One of the big reasons for this delay is that the vast majority of human turn-taking dynamics are handled non-verbally. Turn-taking is how you know it is your turn to contribute. In face-to-face interaction you can see somone draw breath in preparation, or you note in their stance and the way that they are looking that they are preparing to contribute and that you should allow them to. There is also a tendency to simply look expectantly at someone when you expect them to contribute. Without these cues you run significant risks of squelching other people in your communication. (This is why groups that use a lot of voice-only communication, like the military, evolve elaborate rules for signifying who’s turn it is to talk.)
This is further complicated by the fact that most people do not handle turn-taking on a conscious level.

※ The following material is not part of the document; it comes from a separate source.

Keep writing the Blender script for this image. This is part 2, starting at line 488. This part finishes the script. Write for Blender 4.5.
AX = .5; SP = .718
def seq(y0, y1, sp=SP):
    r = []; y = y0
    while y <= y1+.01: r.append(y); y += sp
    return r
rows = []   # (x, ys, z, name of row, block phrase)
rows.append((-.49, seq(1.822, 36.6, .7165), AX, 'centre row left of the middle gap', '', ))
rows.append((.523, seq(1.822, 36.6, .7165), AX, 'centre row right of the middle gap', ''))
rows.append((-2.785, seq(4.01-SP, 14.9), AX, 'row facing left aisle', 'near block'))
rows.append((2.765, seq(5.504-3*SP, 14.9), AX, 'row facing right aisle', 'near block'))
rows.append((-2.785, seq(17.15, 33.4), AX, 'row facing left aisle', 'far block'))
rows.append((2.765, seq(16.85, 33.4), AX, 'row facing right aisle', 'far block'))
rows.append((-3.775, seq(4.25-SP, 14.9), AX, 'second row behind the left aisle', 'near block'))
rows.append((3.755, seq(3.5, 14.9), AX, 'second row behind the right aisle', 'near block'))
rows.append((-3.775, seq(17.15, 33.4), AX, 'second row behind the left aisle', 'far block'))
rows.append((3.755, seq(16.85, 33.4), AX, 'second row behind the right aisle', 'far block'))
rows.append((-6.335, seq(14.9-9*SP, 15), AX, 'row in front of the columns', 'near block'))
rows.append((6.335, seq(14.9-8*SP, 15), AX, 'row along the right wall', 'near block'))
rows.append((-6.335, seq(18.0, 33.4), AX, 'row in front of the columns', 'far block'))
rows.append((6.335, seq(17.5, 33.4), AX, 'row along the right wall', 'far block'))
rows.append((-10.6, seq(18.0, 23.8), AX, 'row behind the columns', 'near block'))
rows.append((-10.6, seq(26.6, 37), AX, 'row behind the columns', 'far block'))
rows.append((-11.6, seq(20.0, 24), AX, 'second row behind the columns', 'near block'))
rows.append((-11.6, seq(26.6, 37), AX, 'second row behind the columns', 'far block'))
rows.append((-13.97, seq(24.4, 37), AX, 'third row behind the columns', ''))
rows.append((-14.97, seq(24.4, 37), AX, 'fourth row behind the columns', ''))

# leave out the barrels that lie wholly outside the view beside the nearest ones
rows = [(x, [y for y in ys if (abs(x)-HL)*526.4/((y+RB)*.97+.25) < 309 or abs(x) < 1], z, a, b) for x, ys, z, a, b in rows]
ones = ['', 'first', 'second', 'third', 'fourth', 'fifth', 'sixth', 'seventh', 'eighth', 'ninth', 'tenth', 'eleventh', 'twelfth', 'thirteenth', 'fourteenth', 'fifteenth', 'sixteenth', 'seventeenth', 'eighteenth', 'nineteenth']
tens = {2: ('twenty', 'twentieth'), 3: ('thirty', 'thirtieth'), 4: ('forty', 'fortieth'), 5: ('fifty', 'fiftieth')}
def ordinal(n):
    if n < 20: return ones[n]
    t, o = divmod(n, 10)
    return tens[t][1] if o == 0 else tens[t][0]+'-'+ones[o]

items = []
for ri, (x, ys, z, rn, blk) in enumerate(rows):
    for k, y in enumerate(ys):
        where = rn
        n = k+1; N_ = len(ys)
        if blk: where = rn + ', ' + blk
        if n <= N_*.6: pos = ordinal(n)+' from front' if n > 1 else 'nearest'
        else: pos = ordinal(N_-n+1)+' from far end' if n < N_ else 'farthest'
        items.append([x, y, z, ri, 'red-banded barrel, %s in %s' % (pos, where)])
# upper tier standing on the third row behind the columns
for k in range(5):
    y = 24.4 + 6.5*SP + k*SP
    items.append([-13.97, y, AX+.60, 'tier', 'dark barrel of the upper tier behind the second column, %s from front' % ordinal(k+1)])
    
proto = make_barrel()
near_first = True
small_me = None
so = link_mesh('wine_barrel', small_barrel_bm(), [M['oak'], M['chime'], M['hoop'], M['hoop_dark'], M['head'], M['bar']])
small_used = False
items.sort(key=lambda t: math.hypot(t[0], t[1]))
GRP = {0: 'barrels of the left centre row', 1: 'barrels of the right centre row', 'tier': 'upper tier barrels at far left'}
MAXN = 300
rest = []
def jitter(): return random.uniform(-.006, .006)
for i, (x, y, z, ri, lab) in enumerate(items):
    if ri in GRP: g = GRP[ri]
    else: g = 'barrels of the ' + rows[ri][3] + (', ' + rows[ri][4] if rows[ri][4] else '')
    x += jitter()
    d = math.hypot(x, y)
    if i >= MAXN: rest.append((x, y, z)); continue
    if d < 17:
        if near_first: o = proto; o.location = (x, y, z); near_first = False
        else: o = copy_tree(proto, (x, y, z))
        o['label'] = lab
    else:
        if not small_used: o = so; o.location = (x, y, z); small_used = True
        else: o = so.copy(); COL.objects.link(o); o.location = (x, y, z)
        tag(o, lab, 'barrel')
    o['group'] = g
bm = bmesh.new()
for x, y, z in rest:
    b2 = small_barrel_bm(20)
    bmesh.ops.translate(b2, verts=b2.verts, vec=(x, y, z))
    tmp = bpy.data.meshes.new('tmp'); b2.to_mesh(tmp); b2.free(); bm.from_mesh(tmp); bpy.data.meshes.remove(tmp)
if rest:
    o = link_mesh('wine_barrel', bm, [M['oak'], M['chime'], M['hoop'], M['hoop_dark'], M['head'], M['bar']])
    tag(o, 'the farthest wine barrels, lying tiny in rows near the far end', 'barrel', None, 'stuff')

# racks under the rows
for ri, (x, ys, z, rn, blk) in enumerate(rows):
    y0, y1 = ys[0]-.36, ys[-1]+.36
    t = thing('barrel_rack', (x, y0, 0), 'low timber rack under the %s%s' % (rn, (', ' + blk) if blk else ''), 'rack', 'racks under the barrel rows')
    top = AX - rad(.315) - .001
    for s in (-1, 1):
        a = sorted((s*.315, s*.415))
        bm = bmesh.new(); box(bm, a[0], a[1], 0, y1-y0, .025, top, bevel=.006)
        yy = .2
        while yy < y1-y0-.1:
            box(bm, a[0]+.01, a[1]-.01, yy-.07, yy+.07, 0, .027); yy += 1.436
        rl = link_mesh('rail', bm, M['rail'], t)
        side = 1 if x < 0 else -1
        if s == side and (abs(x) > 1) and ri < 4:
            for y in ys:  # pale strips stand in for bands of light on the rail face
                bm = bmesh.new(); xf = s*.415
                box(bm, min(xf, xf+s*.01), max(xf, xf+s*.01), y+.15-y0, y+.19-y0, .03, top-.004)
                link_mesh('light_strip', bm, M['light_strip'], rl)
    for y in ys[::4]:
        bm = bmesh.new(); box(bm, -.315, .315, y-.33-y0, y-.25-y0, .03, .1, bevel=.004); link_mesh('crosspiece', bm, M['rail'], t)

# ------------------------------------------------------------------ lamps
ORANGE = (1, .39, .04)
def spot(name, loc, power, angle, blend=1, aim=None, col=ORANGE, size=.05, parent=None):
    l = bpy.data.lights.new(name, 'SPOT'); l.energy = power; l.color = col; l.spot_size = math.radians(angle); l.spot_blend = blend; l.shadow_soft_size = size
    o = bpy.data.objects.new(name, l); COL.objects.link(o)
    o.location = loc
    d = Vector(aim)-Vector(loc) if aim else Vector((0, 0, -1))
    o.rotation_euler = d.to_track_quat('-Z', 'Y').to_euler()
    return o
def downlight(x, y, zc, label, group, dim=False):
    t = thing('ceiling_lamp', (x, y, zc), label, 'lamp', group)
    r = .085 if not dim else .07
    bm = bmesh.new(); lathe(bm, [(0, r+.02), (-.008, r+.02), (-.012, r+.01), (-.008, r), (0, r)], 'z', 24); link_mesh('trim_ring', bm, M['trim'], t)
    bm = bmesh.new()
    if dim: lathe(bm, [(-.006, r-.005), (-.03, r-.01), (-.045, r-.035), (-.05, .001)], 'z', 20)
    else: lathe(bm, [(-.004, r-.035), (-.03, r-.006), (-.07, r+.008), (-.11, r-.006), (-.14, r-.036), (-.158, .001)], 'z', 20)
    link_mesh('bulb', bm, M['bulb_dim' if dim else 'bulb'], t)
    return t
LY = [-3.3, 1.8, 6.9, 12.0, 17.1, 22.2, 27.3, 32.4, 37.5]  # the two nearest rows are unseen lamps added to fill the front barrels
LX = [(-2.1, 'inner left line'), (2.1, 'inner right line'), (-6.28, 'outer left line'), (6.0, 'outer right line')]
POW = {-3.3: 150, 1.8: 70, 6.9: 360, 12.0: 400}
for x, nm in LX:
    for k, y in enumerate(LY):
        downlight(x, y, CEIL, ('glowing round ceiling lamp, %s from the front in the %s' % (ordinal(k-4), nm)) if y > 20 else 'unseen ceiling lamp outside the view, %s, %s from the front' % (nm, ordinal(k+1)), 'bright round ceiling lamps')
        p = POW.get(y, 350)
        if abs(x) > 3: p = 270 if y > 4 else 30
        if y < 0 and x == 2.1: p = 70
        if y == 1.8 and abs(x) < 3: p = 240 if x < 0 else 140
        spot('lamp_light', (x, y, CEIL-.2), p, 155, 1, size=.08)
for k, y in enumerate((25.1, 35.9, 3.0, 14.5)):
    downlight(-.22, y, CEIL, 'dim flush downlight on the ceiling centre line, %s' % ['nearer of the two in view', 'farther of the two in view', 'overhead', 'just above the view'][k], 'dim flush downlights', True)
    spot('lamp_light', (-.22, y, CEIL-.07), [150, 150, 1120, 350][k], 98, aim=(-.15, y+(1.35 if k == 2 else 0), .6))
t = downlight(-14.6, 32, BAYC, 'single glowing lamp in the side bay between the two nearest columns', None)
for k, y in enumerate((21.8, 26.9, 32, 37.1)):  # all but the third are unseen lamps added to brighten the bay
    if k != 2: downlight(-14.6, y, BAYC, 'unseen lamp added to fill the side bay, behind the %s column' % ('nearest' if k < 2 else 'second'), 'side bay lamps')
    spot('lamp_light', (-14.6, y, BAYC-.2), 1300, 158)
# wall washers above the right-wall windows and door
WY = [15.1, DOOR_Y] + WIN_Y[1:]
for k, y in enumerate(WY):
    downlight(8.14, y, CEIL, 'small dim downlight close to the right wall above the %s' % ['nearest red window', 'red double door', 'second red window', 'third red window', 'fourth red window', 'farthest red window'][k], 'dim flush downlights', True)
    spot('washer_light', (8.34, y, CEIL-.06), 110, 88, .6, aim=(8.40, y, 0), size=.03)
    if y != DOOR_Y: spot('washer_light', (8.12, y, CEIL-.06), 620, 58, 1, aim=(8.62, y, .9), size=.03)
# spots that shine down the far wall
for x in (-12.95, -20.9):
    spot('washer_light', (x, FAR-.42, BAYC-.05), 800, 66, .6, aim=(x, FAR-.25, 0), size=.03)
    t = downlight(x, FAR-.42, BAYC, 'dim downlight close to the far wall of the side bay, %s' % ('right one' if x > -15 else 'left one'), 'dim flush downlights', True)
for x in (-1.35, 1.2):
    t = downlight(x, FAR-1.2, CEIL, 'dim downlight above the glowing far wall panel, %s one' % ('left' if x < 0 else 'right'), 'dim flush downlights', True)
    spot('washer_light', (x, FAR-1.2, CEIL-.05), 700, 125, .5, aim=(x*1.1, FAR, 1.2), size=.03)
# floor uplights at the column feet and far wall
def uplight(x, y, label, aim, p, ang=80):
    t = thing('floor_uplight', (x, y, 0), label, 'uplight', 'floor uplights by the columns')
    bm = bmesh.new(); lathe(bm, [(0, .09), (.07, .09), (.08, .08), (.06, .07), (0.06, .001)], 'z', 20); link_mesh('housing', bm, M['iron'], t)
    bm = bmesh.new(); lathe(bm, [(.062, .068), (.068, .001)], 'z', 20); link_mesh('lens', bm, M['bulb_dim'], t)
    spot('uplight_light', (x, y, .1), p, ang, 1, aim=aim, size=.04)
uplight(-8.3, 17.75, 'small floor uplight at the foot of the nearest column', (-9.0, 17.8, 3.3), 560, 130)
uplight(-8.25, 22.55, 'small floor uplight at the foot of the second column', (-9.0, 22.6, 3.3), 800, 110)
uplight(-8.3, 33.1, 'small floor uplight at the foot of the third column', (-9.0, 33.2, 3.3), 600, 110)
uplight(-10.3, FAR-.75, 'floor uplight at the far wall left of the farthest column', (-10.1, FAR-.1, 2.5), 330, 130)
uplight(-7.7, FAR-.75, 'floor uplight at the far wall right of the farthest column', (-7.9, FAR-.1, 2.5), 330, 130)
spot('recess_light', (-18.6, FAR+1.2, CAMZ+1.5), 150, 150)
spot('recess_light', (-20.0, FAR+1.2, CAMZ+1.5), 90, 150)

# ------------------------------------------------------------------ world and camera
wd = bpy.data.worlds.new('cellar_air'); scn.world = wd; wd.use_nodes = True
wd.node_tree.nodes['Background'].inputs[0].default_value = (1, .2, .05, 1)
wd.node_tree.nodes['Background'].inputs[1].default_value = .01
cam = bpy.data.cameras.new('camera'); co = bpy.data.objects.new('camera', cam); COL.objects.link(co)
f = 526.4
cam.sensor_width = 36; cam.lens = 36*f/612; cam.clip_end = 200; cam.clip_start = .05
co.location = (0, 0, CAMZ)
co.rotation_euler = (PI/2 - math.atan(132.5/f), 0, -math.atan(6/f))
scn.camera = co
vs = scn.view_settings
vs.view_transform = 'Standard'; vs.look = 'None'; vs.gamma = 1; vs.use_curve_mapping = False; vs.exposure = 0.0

This means that we often fail to recognize the need to indicate when we are speaking, or that we are expecting a response from someone else, because we do not realize that we send such signals in regular interactions.
Note that turn-taking grows exponentially more complicated as you add participants. The result of this is that most text-only play takes place between only two participants, where turn-taking becomes simple: when one person finishes talking it becomes the other person’s turn. This is generally measured in single-contributions. One player will post some text, then the other player; and back and forth it goes.
All that said, rich mediums do have at least one major disadvantage to poor mediums: the more channels you have to deal with, the more difficult it becomes to precisely control the information you are conveying. For instance, you may be trying to convey something extremely sad or depressing in the narrative, but you are personally excited by how cool the narrative is. This can result in you conveying one message on some channels, and another message on other channels which can be confusing, and may actively undermine your purpose.
As you reduce the number of channels of communication it becomes easier and easier to control each one. In voice-chat, you only need to master your verbal and tonal channels to keep from sending mixed signals, and in most online play you only need to master a single channel: text.
This is made all the more powerful by our tendency to, when we reduce channels, reduce to the ones that convey the most information (or at least are the most flexible), and also to reduce to the channels we have the most conscious control over. Most people are better at manipulating their tone than they are their body language, and most people are better at manipulating text than their voice. This means that as we get to poorer and poorer mediums of communication we also tend to have more and more control over the information we are conveying.
Richness matters for a number of reasons. Not only does it impact how much information we can convey at any given time, but it also impacts how much control we have over the information we convey. It takes more and more varied skills to control more and more varied channels with a high degree of accuracy.
To make a long story short (too late!)
Each of the four elements is intimately connected with the others. Richness has an impact on delineation (the number of channels and the clear marking of channels for specific uses), richness and permanency are related (some channels are easier to store than others), syncrhonicity and delineation are tied together (it is easier to interact asynchronously when you have clear markings for when you are playing and when you are not).
The important thing to rembember in all this is that different mediums have advantages. They are not absolute advantages, but rather they are advantages for a very specific set of applications. We, as designers, theorists, and players need to be considering what it is we want to accomplish, and then picking the medium that best supports those goals. By using a medium that is sub-optimal for the goals we are pursuing, we handicap ourselves unneccessarily.